Politics

Car recall powers sought for transport minister in proposed law

The federal government will introduce legislation that would give the transport minister new powers to order manufacturers to recall vehicles, Lisa Raitt announced today.

Move follows recall of more than 1.5 million vehicles in Canada due to faulty airbags

Transport Minister Lisa Raitt put new legislation on notice late Monday to harmonize Canada's automotive recall legislation with measures already in place in the U.S. She said it's still possible it could pass before summer, if the opposition parties agree on its importance. 1:34

The federal government will introduce legislation that would give the transport minister new powers to order auto manufacturers to recall vehicles, Lisa Raitt announced Monday.

Unlike U.S. regulators that have the ability to mandate recalls, Transport Canada relies on voluntary actions from automakers. Vehicle manufacturers are responsible for carrying out recall campaigns, not parts suppliers or Transport Canada. 

But under the proposed legislation, the transport minister could order manufacturers to fix recalled vehicles and order manufacturers or importers to pay for repairs.

Raitt said the current system "does not serve the best interests of the public" and that the decision to recall "cannot rest exclusively in industry's hands."

Instead of prosecution, Raitt said, manufacturers could be subject to "hefty fines" for violations —  but didn't offer any detail as to how much the fines would be or how the process would work.

Raitt said she plans to align Canada's enforcement system with that of the U.S., where regulators have a "wide range" of measures they can use around safety issues and recalls.

The 2015 federal budget had stated that the government would introduce amendments to the Motor Vehicle Safety Act, giving the minister of transport powers to order a recall.

Raitt said she believed it was possible to get all parties to consent to the bill and have it passed before the House rises for the summer.

Phil Edmonston, a consumer advocate and author of the Lemon-Aid car guide series, told CBC's Diana Swain that Canada is "playing catch-up" and that he would like to see the details of the legislation.

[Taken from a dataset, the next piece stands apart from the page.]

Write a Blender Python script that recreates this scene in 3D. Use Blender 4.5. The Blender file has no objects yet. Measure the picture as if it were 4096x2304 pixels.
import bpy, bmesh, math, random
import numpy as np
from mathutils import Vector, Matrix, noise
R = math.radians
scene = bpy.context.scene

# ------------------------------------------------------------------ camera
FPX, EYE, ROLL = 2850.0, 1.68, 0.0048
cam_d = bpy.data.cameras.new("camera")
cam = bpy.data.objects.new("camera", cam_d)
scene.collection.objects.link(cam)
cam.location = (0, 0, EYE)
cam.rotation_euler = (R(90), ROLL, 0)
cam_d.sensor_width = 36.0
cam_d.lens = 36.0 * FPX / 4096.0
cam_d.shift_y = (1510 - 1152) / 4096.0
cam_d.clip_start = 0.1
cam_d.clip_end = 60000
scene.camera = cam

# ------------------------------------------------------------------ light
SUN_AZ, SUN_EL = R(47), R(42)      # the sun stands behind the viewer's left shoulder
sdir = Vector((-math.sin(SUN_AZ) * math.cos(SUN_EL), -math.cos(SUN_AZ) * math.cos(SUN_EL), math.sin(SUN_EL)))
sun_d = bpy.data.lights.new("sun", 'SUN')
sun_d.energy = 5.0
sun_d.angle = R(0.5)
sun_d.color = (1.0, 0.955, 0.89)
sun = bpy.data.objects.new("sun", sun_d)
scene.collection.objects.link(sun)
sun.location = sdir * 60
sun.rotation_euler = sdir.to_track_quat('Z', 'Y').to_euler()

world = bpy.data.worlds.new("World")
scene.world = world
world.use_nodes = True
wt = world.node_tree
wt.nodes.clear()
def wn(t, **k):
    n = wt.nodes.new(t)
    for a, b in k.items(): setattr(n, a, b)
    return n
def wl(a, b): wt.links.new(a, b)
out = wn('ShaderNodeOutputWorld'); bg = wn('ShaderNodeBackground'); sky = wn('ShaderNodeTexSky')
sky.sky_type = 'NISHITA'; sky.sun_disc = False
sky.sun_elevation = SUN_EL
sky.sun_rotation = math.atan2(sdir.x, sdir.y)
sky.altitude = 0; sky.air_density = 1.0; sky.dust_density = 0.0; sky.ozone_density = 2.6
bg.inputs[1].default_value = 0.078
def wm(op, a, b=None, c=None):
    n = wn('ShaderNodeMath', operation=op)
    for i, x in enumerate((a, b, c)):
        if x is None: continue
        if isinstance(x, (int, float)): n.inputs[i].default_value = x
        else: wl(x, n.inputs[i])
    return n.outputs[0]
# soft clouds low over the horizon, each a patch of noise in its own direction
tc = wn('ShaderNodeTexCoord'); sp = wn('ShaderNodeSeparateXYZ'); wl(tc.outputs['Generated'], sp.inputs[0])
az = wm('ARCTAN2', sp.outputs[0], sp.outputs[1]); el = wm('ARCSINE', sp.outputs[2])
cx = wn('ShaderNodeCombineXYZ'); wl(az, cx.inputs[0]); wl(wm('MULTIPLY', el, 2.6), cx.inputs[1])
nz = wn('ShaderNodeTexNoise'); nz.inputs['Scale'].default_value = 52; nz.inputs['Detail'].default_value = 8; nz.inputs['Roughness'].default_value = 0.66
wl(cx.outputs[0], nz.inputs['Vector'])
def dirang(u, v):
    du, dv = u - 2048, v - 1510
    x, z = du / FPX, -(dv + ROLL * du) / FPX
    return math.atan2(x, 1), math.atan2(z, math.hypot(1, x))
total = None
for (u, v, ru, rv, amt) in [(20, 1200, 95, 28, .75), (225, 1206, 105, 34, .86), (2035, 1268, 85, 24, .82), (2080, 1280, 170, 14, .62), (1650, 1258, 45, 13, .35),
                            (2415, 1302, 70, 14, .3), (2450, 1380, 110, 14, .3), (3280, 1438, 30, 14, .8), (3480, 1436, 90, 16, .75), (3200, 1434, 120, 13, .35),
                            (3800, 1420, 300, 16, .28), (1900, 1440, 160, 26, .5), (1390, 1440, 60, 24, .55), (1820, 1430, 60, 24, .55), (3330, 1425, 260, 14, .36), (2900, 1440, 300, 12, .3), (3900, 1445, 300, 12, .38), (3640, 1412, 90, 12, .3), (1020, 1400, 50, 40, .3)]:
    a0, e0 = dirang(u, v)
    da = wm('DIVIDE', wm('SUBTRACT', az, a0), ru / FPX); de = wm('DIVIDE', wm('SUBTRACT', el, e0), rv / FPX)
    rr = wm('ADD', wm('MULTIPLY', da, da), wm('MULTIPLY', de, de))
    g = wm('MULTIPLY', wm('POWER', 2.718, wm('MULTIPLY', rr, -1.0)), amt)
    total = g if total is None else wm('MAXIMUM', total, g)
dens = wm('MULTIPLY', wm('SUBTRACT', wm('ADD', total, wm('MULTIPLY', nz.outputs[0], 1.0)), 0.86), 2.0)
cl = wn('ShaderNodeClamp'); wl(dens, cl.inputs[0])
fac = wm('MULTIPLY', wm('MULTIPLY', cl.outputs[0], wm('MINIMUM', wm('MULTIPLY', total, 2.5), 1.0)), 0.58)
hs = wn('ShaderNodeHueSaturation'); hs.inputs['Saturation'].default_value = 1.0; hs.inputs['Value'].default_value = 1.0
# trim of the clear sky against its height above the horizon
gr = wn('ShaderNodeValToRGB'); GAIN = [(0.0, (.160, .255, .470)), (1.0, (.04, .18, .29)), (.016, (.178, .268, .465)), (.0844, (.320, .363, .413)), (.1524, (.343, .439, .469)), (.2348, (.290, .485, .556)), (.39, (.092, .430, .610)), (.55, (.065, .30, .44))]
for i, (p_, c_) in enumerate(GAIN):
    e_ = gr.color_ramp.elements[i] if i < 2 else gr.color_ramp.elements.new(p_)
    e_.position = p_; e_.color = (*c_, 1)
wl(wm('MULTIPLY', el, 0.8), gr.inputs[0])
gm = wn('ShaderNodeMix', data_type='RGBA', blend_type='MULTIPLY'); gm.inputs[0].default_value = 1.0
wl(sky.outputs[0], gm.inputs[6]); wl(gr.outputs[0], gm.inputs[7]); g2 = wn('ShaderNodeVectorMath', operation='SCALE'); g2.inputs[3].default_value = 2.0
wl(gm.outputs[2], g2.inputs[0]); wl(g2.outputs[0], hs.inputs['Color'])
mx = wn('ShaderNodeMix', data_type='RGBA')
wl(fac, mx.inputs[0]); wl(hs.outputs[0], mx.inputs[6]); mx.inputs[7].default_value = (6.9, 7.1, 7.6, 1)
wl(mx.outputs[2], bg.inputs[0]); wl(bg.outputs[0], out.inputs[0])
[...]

Edmonston said he thinks Canada needs strong legislation that does more than impose civil penalties, and that even major fines can be a "drop in the bucket" for a large auto company.

"What we need is public hearings, and at the same time we need criminal charges that can be laid that will really strike fear in the hearts of these companies that decide that well, profits are going to trump safety."

The government's announcement comes in the wake of the recall of more than 1.5 million vehicles in Canada in connection with Japanese car part manufacturer Takata. The company's airbag inflators can explode and send metal fragments into the passenger compartment.

Canadian auto recalls hit an all-time high last year, with more than eight million vehicles affected. Automakers issued nearly 600 recall notices on Canadian vehicles in 2014, according to data obtained from Transport Canada.